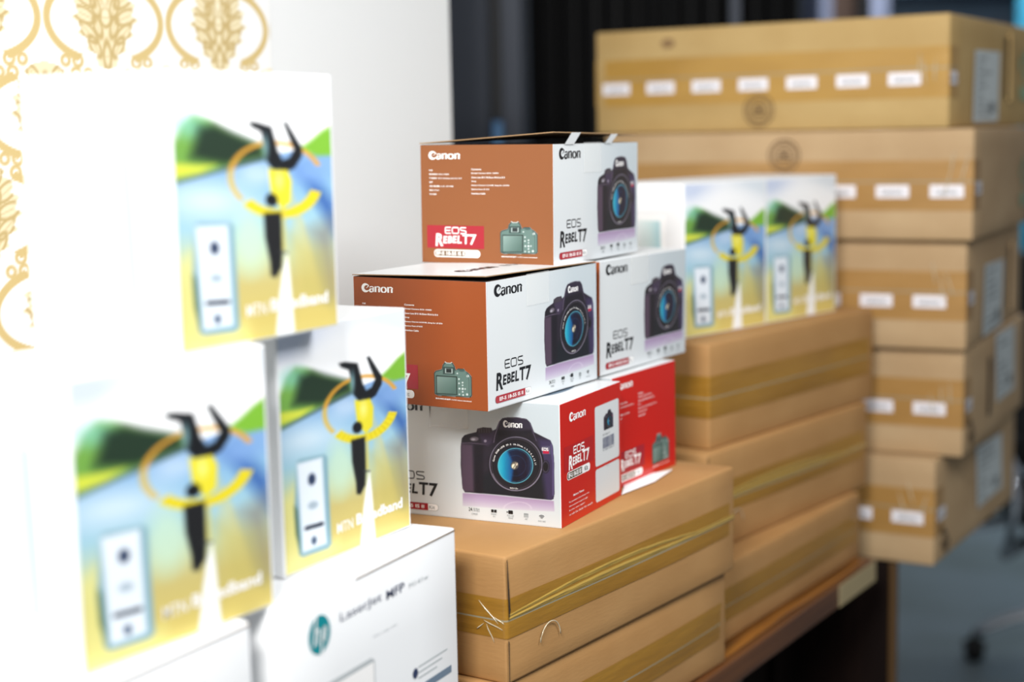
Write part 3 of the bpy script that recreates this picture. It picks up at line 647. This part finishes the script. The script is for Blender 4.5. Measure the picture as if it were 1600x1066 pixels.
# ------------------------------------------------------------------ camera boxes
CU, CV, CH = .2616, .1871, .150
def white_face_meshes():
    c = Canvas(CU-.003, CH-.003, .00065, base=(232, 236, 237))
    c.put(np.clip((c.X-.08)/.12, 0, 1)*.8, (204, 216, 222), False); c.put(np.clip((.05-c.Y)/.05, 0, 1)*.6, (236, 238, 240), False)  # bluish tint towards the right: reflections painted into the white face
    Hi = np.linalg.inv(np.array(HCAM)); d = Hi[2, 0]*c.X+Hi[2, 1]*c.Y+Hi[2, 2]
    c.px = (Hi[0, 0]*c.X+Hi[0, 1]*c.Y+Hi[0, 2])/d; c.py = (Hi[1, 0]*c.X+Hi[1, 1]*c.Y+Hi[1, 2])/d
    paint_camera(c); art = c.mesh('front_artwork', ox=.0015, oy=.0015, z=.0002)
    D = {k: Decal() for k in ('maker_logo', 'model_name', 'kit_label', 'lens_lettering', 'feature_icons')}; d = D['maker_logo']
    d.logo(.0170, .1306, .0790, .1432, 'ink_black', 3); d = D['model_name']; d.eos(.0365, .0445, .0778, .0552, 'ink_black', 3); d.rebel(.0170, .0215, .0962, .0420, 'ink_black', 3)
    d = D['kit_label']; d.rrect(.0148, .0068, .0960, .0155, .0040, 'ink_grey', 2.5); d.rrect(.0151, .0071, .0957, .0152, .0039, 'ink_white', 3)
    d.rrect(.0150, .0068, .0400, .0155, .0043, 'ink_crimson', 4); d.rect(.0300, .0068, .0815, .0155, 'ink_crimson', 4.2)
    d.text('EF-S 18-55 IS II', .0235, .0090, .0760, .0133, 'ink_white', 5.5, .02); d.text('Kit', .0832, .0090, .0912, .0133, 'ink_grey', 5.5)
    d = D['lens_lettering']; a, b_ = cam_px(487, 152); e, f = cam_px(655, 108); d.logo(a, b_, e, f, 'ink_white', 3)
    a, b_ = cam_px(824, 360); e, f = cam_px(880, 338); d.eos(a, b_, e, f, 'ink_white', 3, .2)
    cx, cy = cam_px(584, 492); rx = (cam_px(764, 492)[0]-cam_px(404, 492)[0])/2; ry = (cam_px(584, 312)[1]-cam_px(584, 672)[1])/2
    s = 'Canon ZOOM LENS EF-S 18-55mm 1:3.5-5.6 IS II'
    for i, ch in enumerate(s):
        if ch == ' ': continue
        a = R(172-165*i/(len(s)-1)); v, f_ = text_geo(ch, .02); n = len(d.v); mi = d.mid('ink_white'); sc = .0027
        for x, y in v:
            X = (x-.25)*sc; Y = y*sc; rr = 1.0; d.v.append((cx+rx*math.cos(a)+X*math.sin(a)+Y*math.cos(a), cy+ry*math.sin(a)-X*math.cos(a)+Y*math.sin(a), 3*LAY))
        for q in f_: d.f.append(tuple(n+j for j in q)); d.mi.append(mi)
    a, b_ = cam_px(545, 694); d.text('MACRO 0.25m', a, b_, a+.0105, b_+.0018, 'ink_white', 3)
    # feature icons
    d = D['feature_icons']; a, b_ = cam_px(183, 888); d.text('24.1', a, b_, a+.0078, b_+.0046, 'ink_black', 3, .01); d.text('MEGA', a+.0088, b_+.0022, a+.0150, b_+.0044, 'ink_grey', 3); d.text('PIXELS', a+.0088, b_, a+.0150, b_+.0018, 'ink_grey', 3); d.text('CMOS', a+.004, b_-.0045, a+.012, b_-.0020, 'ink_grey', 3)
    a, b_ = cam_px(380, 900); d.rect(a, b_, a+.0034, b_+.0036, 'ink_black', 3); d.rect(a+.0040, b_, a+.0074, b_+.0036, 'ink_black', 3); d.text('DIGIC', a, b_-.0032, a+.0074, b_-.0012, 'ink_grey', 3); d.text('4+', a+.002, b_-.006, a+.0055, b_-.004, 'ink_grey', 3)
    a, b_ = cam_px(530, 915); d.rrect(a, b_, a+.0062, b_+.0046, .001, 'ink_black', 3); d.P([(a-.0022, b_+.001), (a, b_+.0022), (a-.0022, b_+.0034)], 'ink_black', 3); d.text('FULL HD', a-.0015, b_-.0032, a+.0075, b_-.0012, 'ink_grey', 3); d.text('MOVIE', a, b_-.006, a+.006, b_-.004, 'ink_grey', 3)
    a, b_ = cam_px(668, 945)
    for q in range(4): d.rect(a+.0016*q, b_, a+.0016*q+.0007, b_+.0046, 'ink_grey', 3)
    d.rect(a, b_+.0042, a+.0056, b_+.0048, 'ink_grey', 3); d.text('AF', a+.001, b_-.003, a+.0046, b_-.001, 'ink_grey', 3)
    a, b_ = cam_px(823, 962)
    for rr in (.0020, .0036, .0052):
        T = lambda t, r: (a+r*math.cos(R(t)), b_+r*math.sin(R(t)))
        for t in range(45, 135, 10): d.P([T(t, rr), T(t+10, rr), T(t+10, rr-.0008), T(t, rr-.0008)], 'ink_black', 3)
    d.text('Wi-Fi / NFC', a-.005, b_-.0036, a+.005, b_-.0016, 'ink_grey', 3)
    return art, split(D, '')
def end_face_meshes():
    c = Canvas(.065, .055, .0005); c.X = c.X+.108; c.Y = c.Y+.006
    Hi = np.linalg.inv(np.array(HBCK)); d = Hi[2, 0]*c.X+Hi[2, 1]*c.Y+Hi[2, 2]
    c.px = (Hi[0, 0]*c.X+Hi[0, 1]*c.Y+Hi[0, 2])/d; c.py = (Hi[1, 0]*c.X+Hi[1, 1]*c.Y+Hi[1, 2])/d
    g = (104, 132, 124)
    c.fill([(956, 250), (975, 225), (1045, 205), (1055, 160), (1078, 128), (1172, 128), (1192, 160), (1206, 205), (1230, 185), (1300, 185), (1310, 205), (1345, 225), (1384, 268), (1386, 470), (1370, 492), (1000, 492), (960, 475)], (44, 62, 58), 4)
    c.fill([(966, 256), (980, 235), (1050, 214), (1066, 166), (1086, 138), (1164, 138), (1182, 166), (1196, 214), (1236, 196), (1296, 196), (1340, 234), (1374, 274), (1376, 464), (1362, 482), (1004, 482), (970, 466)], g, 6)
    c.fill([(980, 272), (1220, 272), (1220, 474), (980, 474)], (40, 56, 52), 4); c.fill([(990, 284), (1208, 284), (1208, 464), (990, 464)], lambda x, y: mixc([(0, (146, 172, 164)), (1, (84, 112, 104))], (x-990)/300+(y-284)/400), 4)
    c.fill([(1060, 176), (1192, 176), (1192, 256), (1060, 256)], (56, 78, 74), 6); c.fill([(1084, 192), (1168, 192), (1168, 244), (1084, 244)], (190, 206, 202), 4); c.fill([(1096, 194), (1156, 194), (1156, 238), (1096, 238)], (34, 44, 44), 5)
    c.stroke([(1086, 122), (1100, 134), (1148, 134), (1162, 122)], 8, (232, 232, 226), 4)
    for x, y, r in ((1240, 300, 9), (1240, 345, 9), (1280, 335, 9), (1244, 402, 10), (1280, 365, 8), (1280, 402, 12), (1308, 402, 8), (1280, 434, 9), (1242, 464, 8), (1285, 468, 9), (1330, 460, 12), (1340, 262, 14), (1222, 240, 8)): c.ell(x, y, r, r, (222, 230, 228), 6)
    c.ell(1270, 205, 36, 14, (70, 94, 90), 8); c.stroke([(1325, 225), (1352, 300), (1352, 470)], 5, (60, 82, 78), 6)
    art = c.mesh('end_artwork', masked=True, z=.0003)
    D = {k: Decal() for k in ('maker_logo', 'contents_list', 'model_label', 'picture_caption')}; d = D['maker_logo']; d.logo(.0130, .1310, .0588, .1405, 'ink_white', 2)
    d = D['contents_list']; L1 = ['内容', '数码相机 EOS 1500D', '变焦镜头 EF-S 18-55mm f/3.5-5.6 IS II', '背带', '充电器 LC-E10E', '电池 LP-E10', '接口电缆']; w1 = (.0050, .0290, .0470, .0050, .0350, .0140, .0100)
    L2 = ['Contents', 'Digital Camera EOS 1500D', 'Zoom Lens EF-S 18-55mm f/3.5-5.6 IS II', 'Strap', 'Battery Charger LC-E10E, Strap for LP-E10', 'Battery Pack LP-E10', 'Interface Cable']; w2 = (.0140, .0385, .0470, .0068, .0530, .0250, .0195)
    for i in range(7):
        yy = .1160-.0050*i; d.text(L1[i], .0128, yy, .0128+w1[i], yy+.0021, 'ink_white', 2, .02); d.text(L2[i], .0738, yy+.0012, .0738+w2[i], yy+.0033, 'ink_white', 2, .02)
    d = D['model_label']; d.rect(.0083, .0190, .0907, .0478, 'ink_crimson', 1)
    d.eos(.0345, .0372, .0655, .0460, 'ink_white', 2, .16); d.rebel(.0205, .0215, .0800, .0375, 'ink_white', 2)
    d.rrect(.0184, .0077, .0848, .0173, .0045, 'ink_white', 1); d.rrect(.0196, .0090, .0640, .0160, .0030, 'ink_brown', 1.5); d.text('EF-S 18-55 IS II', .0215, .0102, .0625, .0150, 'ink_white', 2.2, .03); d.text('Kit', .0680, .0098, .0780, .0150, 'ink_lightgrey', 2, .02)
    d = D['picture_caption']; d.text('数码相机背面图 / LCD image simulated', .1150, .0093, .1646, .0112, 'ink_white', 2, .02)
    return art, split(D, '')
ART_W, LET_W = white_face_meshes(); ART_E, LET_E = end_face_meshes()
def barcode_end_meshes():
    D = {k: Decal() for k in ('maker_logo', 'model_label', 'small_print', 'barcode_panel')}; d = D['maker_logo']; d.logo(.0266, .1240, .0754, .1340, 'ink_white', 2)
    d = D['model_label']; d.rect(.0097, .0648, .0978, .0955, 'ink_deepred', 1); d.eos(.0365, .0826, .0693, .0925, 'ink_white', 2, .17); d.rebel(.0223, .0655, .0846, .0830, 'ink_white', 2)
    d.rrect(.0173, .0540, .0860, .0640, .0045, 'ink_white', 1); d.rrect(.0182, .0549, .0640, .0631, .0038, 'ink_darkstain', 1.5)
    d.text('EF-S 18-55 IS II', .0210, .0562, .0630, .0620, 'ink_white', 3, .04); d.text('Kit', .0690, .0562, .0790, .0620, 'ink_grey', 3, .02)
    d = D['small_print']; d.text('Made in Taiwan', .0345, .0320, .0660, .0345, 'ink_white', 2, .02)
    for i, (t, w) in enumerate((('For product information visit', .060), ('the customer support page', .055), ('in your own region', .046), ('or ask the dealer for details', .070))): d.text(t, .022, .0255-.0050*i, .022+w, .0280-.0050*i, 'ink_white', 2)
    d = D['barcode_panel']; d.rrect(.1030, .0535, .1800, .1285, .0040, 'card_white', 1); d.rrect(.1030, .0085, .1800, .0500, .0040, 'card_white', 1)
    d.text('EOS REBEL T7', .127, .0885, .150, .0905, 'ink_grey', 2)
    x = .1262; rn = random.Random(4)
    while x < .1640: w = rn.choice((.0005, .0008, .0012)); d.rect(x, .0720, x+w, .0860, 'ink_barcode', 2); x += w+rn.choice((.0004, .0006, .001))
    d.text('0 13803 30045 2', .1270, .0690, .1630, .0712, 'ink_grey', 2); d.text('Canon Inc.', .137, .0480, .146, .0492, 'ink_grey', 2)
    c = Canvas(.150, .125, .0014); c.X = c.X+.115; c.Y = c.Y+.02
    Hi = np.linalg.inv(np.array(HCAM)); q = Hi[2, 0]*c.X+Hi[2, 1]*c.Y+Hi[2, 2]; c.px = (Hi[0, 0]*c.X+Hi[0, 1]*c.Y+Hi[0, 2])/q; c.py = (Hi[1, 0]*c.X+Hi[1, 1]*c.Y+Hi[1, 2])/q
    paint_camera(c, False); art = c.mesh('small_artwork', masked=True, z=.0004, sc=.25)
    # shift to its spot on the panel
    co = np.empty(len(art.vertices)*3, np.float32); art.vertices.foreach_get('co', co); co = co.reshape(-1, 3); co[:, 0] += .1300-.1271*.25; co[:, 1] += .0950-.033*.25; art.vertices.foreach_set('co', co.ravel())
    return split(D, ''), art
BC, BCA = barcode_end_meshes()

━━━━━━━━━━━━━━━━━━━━

■ **DIRECTIONS**
Set down again, exactly, the lines of the material above from its first line to the one with "c = Canvas(CU-.003, CH-.003, .00065, base=(232, 236, 237))", inclusive. Leave the pictures out.

■ **COMPLETE RESPONSE**
Write part 3 of the bpy script that recreates this picture. It picks up at line 647. This part finishes the script. The script is for Blender 4.5. Measure the picture as if it were 1600x1066 pixels.
# ------------------------------------------------------------------ camera boxes
CU, CV, CH = .2616, .1871, .150
def white_face_meshes():
    c = Canvas(CU-.003, CH-.003, .00065, base=(232, 236, 237))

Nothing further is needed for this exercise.